Records with scene code
┄┄┄┄┄┄
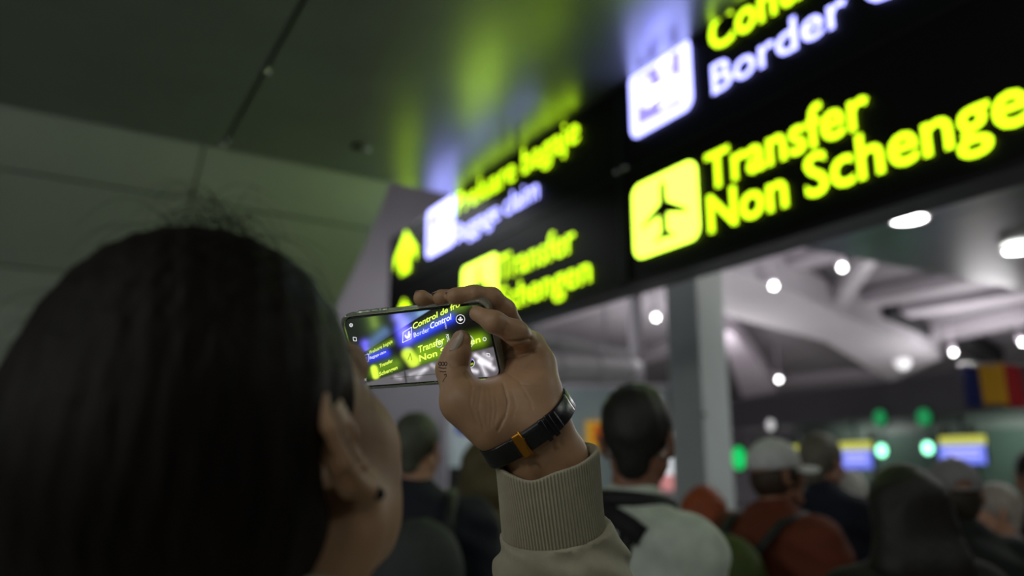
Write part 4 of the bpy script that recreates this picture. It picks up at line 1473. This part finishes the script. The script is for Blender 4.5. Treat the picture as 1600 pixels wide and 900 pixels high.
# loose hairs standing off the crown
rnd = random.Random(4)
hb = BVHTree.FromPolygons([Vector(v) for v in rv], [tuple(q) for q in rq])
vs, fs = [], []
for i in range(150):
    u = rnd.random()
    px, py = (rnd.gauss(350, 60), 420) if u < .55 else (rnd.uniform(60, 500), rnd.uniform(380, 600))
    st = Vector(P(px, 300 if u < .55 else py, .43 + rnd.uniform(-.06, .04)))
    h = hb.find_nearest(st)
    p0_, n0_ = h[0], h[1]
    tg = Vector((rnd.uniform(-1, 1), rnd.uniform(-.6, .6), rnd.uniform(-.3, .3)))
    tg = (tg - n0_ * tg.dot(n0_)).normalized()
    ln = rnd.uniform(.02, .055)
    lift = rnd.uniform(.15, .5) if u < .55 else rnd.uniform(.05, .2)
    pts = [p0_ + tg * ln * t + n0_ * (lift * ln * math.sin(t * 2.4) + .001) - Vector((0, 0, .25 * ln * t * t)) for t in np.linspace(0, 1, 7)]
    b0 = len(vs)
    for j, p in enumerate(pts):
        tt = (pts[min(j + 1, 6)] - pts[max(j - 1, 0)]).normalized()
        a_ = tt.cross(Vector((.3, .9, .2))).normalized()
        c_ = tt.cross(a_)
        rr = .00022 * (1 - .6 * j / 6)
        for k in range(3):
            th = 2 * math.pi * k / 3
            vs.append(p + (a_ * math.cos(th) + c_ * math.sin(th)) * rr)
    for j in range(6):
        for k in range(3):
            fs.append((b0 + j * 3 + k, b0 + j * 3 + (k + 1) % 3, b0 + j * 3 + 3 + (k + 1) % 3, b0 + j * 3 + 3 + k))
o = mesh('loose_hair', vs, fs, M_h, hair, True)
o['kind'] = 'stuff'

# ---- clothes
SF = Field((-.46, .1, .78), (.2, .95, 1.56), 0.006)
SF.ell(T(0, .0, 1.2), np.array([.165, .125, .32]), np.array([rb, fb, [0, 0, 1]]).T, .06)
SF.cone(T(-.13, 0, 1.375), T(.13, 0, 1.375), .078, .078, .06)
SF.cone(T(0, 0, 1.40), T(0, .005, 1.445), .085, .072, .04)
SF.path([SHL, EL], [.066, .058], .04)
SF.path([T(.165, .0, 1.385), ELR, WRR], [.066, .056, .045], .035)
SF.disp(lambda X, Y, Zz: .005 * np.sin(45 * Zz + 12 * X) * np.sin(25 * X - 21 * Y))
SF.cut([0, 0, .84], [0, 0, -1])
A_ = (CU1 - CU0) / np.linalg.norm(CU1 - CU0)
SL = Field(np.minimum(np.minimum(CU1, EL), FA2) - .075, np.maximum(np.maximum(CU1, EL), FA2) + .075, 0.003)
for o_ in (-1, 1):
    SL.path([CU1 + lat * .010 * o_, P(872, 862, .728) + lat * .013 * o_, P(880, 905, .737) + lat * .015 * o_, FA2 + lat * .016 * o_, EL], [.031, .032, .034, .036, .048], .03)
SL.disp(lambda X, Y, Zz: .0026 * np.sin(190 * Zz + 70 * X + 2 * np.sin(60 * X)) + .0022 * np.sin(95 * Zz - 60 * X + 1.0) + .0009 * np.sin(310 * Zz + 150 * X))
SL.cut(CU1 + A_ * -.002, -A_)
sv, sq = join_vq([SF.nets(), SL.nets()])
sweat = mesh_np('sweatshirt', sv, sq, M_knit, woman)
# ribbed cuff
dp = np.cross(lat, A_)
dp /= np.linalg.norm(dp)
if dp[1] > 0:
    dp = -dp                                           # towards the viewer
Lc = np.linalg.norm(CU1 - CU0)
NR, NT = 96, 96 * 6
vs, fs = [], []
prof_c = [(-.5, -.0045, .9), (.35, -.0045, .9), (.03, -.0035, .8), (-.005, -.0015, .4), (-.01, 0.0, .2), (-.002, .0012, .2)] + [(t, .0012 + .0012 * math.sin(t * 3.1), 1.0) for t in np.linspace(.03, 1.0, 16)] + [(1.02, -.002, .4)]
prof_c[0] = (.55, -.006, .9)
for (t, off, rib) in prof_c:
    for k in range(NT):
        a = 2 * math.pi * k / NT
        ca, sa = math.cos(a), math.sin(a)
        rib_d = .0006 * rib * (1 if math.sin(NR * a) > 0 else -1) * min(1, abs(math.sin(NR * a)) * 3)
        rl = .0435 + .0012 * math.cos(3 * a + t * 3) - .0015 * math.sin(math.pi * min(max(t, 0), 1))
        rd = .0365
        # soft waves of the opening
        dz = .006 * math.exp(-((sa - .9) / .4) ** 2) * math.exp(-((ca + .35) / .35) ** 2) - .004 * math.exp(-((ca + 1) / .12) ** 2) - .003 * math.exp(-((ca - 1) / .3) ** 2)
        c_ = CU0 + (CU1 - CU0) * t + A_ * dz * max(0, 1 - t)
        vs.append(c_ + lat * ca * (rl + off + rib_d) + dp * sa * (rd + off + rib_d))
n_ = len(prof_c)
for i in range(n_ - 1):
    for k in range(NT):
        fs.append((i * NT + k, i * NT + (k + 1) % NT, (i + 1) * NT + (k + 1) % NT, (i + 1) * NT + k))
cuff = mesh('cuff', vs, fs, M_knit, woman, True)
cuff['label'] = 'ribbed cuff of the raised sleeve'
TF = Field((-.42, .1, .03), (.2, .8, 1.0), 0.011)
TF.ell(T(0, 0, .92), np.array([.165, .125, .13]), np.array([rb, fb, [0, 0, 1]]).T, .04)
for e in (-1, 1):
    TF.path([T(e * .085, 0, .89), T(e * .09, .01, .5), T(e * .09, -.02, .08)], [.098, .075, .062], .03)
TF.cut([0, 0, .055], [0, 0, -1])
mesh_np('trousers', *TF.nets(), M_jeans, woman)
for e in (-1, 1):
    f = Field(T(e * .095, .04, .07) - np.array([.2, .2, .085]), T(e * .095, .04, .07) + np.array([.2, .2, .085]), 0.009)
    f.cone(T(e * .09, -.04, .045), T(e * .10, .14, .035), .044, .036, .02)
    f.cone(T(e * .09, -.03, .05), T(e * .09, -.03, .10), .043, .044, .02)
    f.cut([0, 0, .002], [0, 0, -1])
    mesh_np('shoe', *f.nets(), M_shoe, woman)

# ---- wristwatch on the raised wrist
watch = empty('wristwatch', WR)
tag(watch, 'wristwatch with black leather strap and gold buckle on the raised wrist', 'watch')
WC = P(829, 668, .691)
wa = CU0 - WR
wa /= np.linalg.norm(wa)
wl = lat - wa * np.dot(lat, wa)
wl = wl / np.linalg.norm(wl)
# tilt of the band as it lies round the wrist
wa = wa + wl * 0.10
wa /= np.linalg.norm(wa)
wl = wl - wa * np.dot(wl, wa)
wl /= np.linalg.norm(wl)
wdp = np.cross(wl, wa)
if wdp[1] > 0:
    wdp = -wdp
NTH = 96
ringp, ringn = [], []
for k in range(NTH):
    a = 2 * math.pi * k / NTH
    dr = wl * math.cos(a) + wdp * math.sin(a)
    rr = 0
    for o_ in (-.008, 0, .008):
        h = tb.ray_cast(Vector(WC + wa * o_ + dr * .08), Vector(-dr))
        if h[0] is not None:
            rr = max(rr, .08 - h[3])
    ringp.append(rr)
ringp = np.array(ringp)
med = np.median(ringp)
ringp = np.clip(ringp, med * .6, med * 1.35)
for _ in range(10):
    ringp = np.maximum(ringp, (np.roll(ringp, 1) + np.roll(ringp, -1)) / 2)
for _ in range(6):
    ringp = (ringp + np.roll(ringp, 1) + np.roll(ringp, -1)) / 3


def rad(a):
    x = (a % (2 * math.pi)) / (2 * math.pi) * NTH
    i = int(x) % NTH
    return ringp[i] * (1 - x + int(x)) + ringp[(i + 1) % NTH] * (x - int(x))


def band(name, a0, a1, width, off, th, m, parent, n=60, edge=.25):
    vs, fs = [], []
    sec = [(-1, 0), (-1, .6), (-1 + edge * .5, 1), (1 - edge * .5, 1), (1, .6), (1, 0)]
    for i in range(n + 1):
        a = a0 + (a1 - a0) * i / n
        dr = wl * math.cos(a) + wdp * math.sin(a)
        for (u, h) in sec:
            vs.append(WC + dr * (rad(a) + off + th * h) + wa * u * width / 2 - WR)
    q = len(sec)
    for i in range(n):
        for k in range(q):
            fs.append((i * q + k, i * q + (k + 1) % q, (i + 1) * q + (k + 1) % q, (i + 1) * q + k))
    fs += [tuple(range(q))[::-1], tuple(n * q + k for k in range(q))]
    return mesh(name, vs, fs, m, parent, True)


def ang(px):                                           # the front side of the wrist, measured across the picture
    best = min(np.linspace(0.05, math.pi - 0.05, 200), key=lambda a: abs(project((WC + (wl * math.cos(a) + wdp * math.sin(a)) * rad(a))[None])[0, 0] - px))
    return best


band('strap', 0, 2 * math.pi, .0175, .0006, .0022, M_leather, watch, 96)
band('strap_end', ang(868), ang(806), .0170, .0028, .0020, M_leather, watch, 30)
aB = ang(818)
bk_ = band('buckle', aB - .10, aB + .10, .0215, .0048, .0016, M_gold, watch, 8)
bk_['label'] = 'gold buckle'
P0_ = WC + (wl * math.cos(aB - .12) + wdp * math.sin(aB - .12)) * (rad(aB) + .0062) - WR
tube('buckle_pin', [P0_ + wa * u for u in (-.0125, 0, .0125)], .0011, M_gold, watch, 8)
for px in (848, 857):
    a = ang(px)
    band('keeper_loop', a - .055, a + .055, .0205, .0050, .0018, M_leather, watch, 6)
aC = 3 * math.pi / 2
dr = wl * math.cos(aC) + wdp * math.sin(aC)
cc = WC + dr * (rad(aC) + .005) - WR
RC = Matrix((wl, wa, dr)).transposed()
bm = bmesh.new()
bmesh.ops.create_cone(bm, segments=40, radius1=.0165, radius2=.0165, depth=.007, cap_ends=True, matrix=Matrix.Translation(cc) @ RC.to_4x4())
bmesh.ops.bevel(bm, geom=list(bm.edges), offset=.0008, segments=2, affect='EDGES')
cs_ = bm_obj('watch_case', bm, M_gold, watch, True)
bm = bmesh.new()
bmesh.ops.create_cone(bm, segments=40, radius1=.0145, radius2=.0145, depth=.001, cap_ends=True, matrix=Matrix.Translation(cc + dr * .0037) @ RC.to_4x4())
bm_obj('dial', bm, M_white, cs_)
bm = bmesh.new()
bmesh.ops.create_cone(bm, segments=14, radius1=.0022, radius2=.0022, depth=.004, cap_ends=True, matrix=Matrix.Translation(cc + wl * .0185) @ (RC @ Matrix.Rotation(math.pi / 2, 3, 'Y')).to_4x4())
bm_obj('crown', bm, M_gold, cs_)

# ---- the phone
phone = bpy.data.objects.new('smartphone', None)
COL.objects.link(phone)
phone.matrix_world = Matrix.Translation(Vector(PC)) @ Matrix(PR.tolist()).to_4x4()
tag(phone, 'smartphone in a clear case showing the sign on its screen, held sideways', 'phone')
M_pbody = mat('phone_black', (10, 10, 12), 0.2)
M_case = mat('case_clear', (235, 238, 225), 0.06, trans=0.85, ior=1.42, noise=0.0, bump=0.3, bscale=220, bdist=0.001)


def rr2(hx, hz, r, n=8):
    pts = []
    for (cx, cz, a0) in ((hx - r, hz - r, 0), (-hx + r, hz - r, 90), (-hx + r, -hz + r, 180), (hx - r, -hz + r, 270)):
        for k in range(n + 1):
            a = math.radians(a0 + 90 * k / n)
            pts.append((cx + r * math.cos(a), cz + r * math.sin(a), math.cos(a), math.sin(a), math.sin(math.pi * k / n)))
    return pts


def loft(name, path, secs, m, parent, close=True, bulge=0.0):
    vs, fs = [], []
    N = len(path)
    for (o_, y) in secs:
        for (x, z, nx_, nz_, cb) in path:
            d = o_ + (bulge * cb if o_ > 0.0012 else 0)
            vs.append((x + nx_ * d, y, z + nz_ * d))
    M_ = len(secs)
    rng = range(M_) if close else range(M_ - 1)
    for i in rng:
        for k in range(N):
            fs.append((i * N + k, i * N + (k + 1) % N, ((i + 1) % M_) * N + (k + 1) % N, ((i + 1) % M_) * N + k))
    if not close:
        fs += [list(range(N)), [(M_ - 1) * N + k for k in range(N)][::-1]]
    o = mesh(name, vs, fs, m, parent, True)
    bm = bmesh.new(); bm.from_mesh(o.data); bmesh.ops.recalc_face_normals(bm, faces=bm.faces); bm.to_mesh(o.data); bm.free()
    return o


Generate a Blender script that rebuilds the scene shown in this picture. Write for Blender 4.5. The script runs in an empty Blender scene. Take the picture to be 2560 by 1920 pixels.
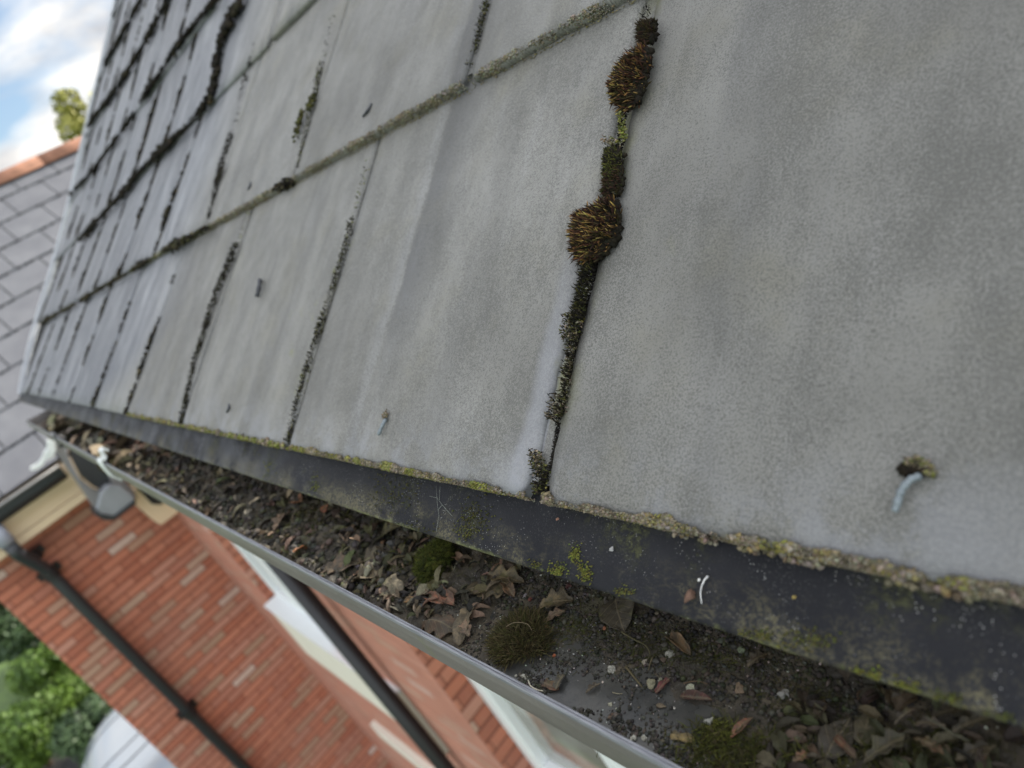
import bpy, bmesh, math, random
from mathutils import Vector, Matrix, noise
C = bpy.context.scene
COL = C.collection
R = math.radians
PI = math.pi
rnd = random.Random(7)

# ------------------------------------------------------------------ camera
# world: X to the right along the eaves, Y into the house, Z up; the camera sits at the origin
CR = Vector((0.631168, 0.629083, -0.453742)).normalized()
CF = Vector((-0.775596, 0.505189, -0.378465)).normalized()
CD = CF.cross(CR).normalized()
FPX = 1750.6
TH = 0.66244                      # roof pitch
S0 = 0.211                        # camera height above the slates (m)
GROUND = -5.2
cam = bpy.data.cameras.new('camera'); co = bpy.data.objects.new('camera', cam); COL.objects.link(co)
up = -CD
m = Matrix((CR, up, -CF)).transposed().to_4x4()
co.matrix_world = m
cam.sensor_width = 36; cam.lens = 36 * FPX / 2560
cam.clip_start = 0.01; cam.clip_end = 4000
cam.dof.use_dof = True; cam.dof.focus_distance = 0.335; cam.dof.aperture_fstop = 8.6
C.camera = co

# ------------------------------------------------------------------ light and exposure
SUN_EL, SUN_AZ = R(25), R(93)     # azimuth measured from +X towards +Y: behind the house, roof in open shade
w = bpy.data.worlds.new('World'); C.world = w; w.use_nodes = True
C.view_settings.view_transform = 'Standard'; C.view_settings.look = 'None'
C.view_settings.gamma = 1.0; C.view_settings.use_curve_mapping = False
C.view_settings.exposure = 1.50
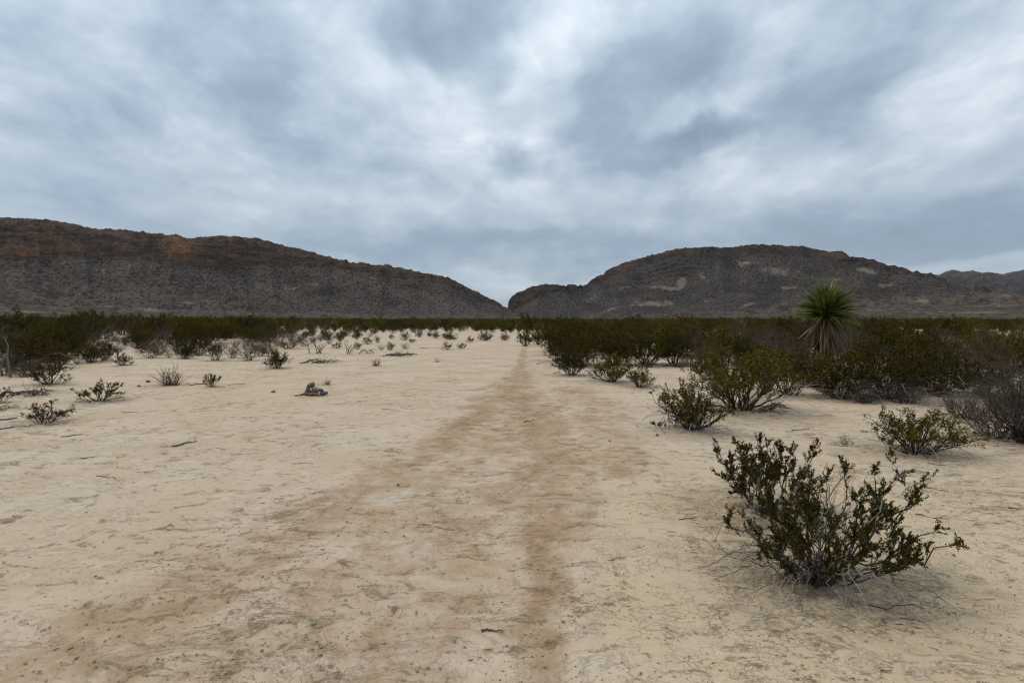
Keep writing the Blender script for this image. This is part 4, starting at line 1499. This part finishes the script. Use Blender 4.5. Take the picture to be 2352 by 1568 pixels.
┄┄┄┄┄┄
Without the pictures, please reproduce each line of the listing above exactly, from the first one through the line bearing "o['kind'] = 'stuff'".

Write part 4 of the bpy script that recreates this picture. It picks up at line 1473. This part finishes the script. The script is for Blender 4.5. Treat the picture as 1600 pixels wide and 900 pixels high.
# loose hairs standing off the crown
rnd = random.Random(4)
hb = BVHTree.FromPolygons([Vector(v) for v in rv], [tuple(q) for q in rq])
vs, fs = [], []
for i in range(150):
    u = rnd.random()
    px, py = (rnd.gauss(350, 60), 420) if u < .55 else (rnd.uniform(60, 500), rnd.uniform(380, 600))
    st = Vector(P(px, 300 if u < .55 else py, .43 + rnd.uniform(-.06, .04)))
    h = hb.find_nearest(st)
    p0_, n0_ = h[0], h[1]
    tg = Vector((rnd.uniform(-1, 1), rnd.uniform(-.6, .6), rnd.uniform(-.3, .3)))
    tg = (tg - n0_ * tg.dot(n0_)).normalized()
    ln = rnd.uniform(.02, .055)
    lift = rnd.uniform(.15, .5) if u < .55 else rnd.uniform(.05, .2)
    pts = [p0_ + tg * ln * t + n0_ * (lift * ln * math.sin(t * 2.4) + .001) - Vector((0, 0, .25 * ln * t * t)) for t in np.linspace(0, 1, 7)]
    b0 = len(vs)
    for j, p in enumerate(pts):
        tt = (pts[min(j + 1, 6)] - pts[max(j - 1, 0)]).normalized()
        a_ = tt.cross(Vector((.3, .9, .2))).normalized()
        c_ = tt.cross(a_)
        rr = .00022 * (1 - .6 * j / 6)
        for k in range(3):
            th = 2 * math.pi * k / 3
            vs.append(p + (a_ * math.cos(th) + c_ * math.sin(th)) * rr)
    for j in range(6):
        for k in range(3):
            fs.append((b0 + j * 3 + k, b0 + j * 3 + (k + 1) % 3, b0 + j * 3 + 3 + (k + 1) % 3, b0 + j * 3 + 3 + k))
o = mesh('loose_hair', vs, fs, M_h, hair, True)
o['kind'] = 'stuff'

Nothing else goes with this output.